Company will have to share profit to share holders, which means cash outflow from the company. But here comes the twist.; for IPO buyer shareholder (10% – 30%) is not at all bad compared to other investment opportunities (BANK Savings/CDs), but what about Shareholder who bought in Secondary Market (bought at Rs. 500) or who paid premium price (like NTC Rs. 610) for them its (2% – 6%) return. Who in the right mind would like to waste his/her time and money in buying such stocks, which repays just 2% per annum? More over when he/she knows, its IPO price is just Rs. 100, then why would he/she want to buy it. So in future, either most of the FIs share price will come down or transactions will go down until there remain no buyers, just sellers.

ii. Right Share: Excellent scheme for the companies, who instead of giving away the profit to share holders, once again tactfully snatch money from the existing shareholders to increase their paid up capital for whatever reason. Right share is actually not the good criteria to buy a company share, which unfortunately, most people in the Nepali market follow.

Logic behind right shares is pretty same as in the olden days jamindars & sahus, why need to share the profit among thousands of hard working civilians, when they can share between just few top managers (in name of remuneration, bonus)?. More the people, less will be the individual share. So, its better to announce right share and once again get the money out from the people to fill up the cater created due to Bad Loan, Debt (NPL), extravagant operational losses (bank expansion in unfeasible area) . The recent under subscriptions to various company right shares; NBB, NHPC, Pokhara Finance, etc clearly indicates people slowly understand the game of right share and are not anymore lured by the offers.

Here is an eg. NIB was playing the field around Rs. 2600 in September 2008. The news got leaked, the company will be giving out right shares, as a result the herd natured people jumped over the NIB shares, after all it was 2:1. So, anyone who bought then paid nothing less than 2600. Lets assume, Mr. ABC bought 10 units of NIB shares for 26,000 (plus broker taxes, name transfer charges) Making it ard. 27,000. Luckily the rumor came true, Mr. ABC was happy enough to buy 5 shares for Rs. 500. Who wouldn’t be after all, its an IPO price. So for toal 15 shares (including right shares) he shed off Rs. 27,500, which makes his cost price per unit Rs. 1833. Look the market since the book closure for Right share. The price never rose more than Rs. 1400. So Mr. ABC, who thought he was lucky enough still made loss of Rs. 433/share.

iii. Bonus Share: Looks like win-win situation for both the company & shareholder. Both of them don’t have to shed off single penny, but in truth it is just a penny wiser than Right Share for the shareholder. Yes, you wont have to pay a penny for it, but you never realize the increase of number (quantity) of shareholders due to release of new bonus shares. With same paid up capital, there is will huge surge of number of share holders & shares in the market. That means in the future there will be high chance of getting less profit per share (as the number of shareholders has increased not working capital or business).
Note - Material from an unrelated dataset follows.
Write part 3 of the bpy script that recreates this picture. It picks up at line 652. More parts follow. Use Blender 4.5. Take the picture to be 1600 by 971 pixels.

Bonus share concept is good for any company, which makes billions of profit like NTC but has few shareholders like small finance companies. Which is very rare in the market these days, may be Chilime could pass for such shares and even Arun if it completes its ambitious hydroprojects and starts selling power to NEA?

Both bonus share and right share have very negative impact upon the secondary market. As soon as book closes for these kinds of shares, the price hits the bottom. For e.g. 19th July, 2009; trading of Malika Bikas Bank (Rs. 397, -Rs. 830) in a day after book closure for Right Share. People had bought the shares of Malika for Rs. 1500 – Rs. 1700 in hope of Right Share (1:3). So, once again lets do math;

Mrs. ABC (lets give chance to ladies too), so its Mrs. ABC not Mr. ABC this time; Mrs. ABC bought 10 units of Malika for Rs. 1600 (average) in September 2008. Now, after nearly 10 months, she will be getting 30 units more for (Rs. 3000). So, her total cost for 40 (10 + 30) will be 19,000 (16,000 + 3,000), which gives Rs. 475/share. Market price is Rs. 397, so Mrs. ABC despite winning lottery of 1:3 shares is still in loss of Rs. 78/share and remember she now has 40 shares not just 10.

Looking over all three profit distribution, we are clearly seeing losses in each of them if we try to buy from the secondary market. Only way people can profit from either of three profit distribution market is like Mr. Warren Buffett says; Never count on making a good sale. Have the purchase price be so attractive that even a mediocre sale gives good results.